If the plants *are* root bound, I take a knife and make verticle slices in the mat of roots. Again, I don't do any other digging or pulling, to protect the root hairs.
Old wisdom was to highly amend the soil when planting, to give the young tree a boost. More current research has shown this causes the roots to stay in the planting hole, not venturing into the
native soil, and they become root bound or girdle the tree. Trees/bushes planted in this method will be prone to tipping over (popping out of the hole) in high winds.
The logic is, the tree will be in the native soil for decades, so it may as well get used to it.

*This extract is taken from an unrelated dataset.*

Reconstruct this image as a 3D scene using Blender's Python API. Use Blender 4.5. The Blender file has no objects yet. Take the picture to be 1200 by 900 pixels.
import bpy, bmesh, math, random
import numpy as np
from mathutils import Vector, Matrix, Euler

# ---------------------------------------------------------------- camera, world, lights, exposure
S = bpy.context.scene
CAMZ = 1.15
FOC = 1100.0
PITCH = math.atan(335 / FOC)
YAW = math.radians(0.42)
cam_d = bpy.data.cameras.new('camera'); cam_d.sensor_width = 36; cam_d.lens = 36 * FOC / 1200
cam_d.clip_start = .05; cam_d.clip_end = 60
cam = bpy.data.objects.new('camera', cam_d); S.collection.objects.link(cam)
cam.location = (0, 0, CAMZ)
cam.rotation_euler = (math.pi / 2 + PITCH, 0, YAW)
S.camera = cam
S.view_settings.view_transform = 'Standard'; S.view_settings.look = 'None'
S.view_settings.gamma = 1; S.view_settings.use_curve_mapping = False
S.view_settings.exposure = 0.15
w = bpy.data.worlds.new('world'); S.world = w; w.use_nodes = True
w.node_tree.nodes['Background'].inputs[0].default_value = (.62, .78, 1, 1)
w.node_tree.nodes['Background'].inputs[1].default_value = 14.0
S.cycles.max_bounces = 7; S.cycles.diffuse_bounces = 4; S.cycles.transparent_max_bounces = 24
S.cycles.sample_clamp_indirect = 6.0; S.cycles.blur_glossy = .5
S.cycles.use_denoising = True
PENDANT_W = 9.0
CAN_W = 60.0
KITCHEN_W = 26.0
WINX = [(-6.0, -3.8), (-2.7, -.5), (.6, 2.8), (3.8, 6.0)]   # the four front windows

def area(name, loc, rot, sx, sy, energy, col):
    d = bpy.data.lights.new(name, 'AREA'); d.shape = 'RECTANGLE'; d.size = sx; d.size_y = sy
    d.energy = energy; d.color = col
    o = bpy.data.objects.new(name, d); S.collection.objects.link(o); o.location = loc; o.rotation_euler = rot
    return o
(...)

The best I do for transplants is put some top soil in the bottom of the hole (ala Brenda's forest soil) and the subsoil on top. There are no tree roots at the soil surface, only weeds and grass. So the weeds can have the subsoil
Then I mulch heavily to start feeding the tree and building the soil from above, as nature does.
Even without soil amendments, The roots may hit the compacted soil and just turn and grow around inside the hole. Again, becoming root bound. So cut some slits in the side and bottom of the hole with your shovel. The roots will grow into the slit, have nowhere to turn, and force their way out into the surrounding soil.